>> Begin
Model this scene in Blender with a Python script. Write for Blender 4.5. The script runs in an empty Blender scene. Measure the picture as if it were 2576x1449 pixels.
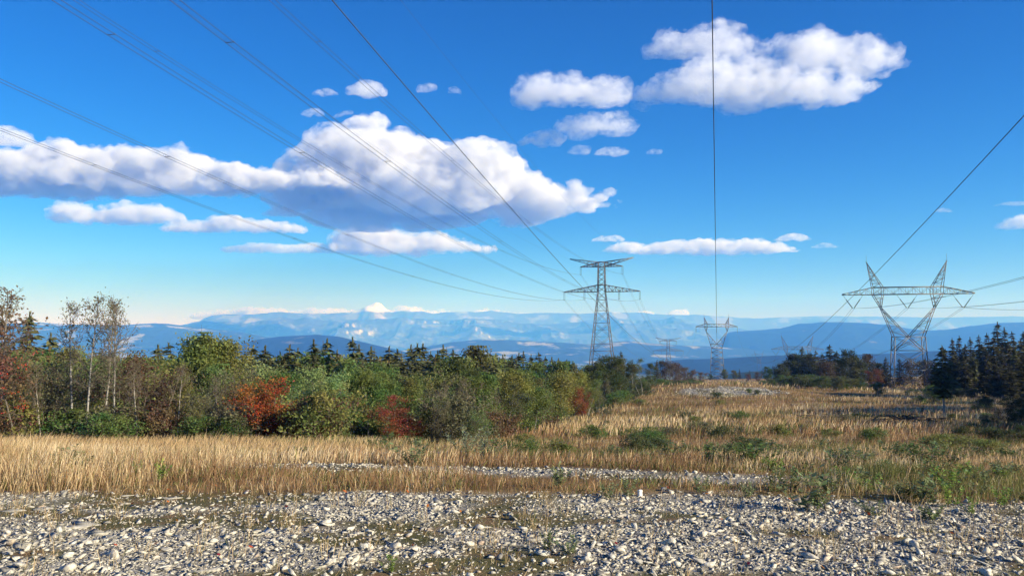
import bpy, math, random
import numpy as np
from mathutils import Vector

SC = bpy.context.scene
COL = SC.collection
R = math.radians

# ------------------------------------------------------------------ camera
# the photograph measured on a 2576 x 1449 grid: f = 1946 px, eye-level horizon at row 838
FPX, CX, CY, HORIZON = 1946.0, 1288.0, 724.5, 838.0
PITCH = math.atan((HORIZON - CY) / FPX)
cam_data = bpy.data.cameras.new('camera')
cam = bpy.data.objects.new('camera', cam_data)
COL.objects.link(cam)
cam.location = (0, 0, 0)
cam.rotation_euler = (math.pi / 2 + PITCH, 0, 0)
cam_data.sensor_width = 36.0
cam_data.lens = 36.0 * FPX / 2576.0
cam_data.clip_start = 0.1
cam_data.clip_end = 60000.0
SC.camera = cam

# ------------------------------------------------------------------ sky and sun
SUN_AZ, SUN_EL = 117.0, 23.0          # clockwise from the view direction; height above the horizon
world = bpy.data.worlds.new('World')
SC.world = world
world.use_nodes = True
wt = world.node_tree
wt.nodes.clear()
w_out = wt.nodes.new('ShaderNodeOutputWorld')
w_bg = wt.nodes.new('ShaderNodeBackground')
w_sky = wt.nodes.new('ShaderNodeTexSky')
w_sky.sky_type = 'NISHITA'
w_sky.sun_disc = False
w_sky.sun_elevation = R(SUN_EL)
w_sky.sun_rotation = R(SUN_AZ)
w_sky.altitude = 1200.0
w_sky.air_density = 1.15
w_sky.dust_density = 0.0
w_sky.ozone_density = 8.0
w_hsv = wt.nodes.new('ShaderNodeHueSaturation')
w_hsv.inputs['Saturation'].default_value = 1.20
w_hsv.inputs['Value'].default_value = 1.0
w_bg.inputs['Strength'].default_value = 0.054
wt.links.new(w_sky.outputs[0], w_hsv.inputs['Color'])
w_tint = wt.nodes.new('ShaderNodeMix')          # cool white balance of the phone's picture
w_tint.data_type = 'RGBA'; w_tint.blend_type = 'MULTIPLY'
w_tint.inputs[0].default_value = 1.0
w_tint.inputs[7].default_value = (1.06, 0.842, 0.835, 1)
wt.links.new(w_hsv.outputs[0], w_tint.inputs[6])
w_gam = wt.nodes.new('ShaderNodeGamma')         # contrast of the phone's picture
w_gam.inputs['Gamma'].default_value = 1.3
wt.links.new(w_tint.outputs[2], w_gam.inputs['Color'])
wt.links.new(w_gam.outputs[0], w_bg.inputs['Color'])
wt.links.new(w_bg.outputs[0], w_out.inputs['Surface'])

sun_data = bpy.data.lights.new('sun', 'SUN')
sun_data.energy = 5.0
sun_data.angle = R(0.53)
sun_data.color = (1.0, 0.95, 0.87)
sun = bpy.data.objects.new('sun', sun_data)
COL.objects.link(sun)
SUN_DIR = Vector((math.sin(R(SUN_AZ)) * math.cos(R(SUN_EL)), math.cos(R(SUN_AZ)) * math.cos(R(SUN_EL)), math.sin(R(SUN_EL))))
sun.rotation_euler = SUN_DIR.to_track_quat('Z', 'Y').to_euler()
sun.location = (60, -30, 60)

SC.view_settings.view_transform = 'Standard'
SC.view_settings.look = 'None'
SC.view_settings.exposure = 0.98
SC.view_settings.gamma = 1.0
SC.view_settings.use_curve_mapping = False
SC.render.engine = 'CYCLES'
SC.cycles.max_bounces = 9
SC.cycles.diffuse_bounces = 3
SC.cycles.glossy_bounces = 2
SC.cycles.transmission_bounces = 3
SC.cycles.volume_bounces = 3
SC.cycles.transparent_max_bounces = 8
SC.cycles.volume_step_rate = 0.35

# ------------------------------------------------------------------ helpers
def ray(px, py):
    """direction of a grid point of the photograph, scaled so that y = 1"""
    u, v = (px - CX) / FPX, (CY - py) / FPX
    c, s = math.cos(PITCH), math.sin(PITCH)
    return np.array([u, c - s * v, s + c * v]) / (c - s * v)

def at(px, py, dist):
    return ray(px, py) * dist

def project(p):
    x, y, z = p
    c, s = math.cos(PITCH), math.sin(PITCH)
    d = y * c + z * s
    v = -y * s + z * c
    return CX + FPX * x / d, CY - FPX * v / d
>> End
* **Stated problem**:
Leave out any pictures and return exactly the lines from the beginning of the data through the line with "SC.camera = cam", inclusive.

* **Expected answer**:
Model this scene in Blender with a Python script. Write for Blender 4.5. The script runs in an empty Blender scene. Measure the picture as if it were 2576x1449 pixels.
import bpy, math, random
import numpy as np
from mathutils import Vector

SC = bpy.context.scene
COL = SC.collection
R = math.radians

# ------------------------------------------------------------------ camera
# the photograph measured on a 2576 x 1449 grid: f = 1946 px, eye-level horizon at row 838
FPX, CX, CY, HORIZON = 1946.0, 1288.0, 724.5, 838.0
PITCH = math.atan((HORIZON - CY) / FPX)
cam_data = bpy.data.cameras.new('camera')
cam = bpy.data.objects.new('camera', cam_data)
COL.objects.link(cam)
cam.location = (0, 0, 0)
cam.rotation_euler = (math.pi / 2 + PITCH, 0, 0)
cam_data.sensor_width = 36.0
cam_data.lens = 36.0 * FPX / 2576.0
cam_data.clip_start = 0.1
cam_data.clip_end = 60000.0
SC.camera = cam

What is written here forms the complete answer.